AvaC® proved exceptionally useful for thermal processors that were delivering parts with increased complexity. As additive manufacturing continues to build new complexities into metal parts, Ipsen’s AvaC® furnaces will find more opportunities to make products more durable and reliable for generations to come.
Aluminum Ion-Vapor Deposition (IVD)

Used in highly-specialized industries, IVD delivers an aluminum coating to parts that may have prolonged exposure to corrosive environments, creating a protective shell that can absorb oxidation while preventing contamination of the layers below. The IVD process provides uniformity and complete coverage that isn’t limited to line of sight – another advantage for thermal processors as parts grow in complexity.

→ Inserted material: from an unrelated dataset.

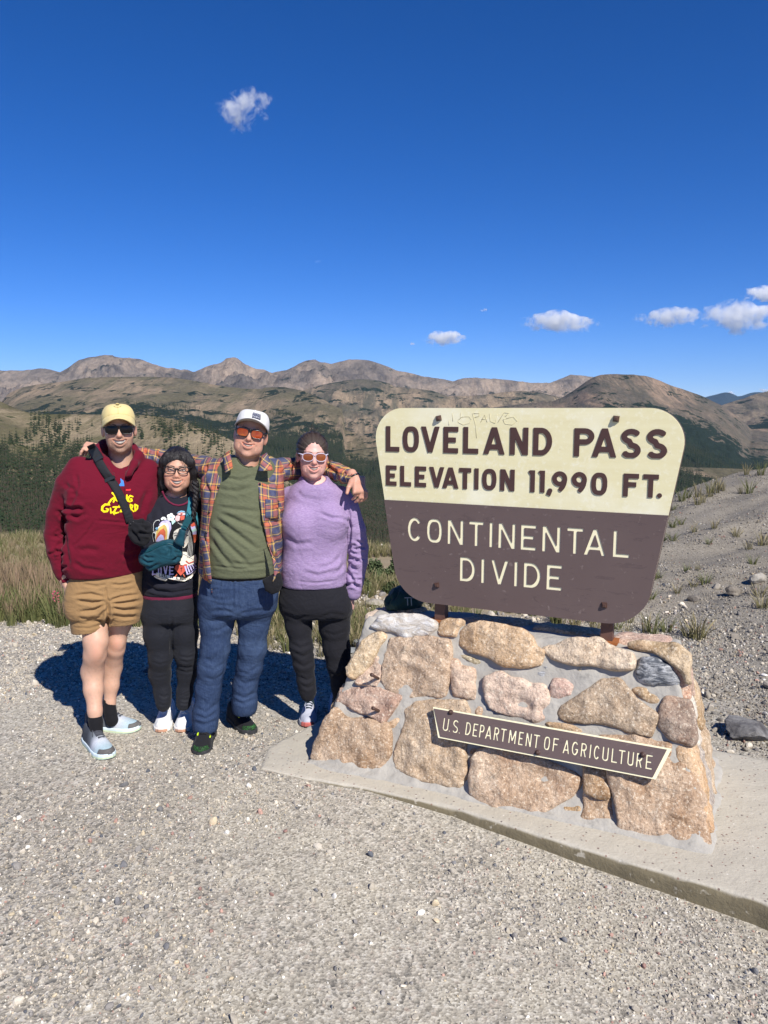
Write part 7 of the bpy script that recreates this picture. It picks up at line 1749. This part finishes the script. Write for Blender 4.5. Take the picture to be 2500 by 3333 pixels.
for i in range(150):
    a = rg.uniform(-1.35, 1.35); y0 = -.040+.02*abs(a)+.02*rg.random()
    P = [(math.sin(a)*.0856, y0+.06*q, .034+math.cos(a)*.0915*math.sqrt(max(.05, 1-((y0+.06*q-.017)/.103)**2))+.001*rg.random()) for q in np.linspace(0, 1.6, 7)]
    mb.tube(xf(tw4, P), .0008, 3, cap=False)
for i in range(18):                                        # flyaways lifted by the wind
    a = rg.normal(-.05, .4); b_ = rg.uniform(.02, .05)*(1.25 if abs(a) < .3 else .8); x0, z0 = math.sin(a)*.078, .034+math.cos(a)*.086
    q = np.linspace(0, 1, 8)[:, None]; bend = rg.normal(0, .02); p0 = np.array([x0, -.02+.03*rg.random(), z0]); p1_ = p0+np.array([.35*b_*math.sin(a), 0, b_*.7]); p2_ = p1_+np.array([b_*math.sin(a)*.6+bend, .005, b_*.35-abs(bend)*.4])
    mb.tube(xf(tw4, (1-q)**2*p0+2*q*(1-q)*p1_+q*q*p2_), np.linspace(.0013, .0006, 8), 3, cap=False)
for s_ in (-1, 1):
    for k in range(7):
        x0 = s_*.081; mb.tube(xf(tw4, [(x0, -.01+.004*k, .01), (x0+s_*.010, -.02, -.012-.004*k), (x0+s_*(.012+.012*rg.random()), -.03, -.03-.006*k)]), [.0012, .0009, .0004], 3, cap=False)
mb.build('strands', M_HDRK, hair4)
s = S('amber mirror lens', .08, .6); s.b.inputs['Coat Weight'].default_value = .3
M_LAMB = s.done(s.ramp(s.noise(20, 3, .5), [(.3, srgb(120, 56, 34)), (.5, srgb(146, 76, 36)), (.7, srgb(164, 92, 54))]), Metallic=.45)
M_PALEF = plain('pale grey frame', srgb(196, 190, 206), .3, .5)
glasses('round', tw4, p4, M_PALEF, M_LAMB, .0285, .0215, .0340, -.002, 'sunglasses', wrap=9, fr=.0018, y0=-.107)
T4 = rows([(1028, 648, 708, Y4-.005, .078), (1040, 642, 718, Y4-.0, .092), (1050, 630, 732, Y4+.0, .104), (1064, 618, 745, Y4+.005, .114), (1085, 613, 749, Y4+.01, .12), (1115, 610, 750, Y4, .135), (1150, 607, 751, Y4-.005, .142), (1190, 609, 749, Y4-.005, .140), (1225, 607, 748, Y4-.01, .146), (1262, 608, 748, Y4-.005, .140)], 2.35)
ops = plus([T4], 0)+plus([ell(at(645, 1128, Y4-.098), (.080, .06, .075)), ell(at(714, 1128, Y4-.098), (.080, .06, .075))], .06)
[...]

Opting to use aluminum over the previously preferred cadmium coatings allows for higher temperature applications, while also giving operators the ability to use much more environmentally friendly and readily available metals. IVD furnaces have been essential resources for airframe components, aerospace fasteners, and oceanic vessel manufacturers, delivering a coating that can protect underlying metal from rust oxidation that can happen when the metal is scratched or subjected to exposure to water with high saline content.
Niche to Meet You
Though many customers have gotten used to seeing the Ipsen logo in their vacuum furnace department, or at their local commercial heat treaters, these are just a few examples of where you might find Ipsen equipment in an unexpected place.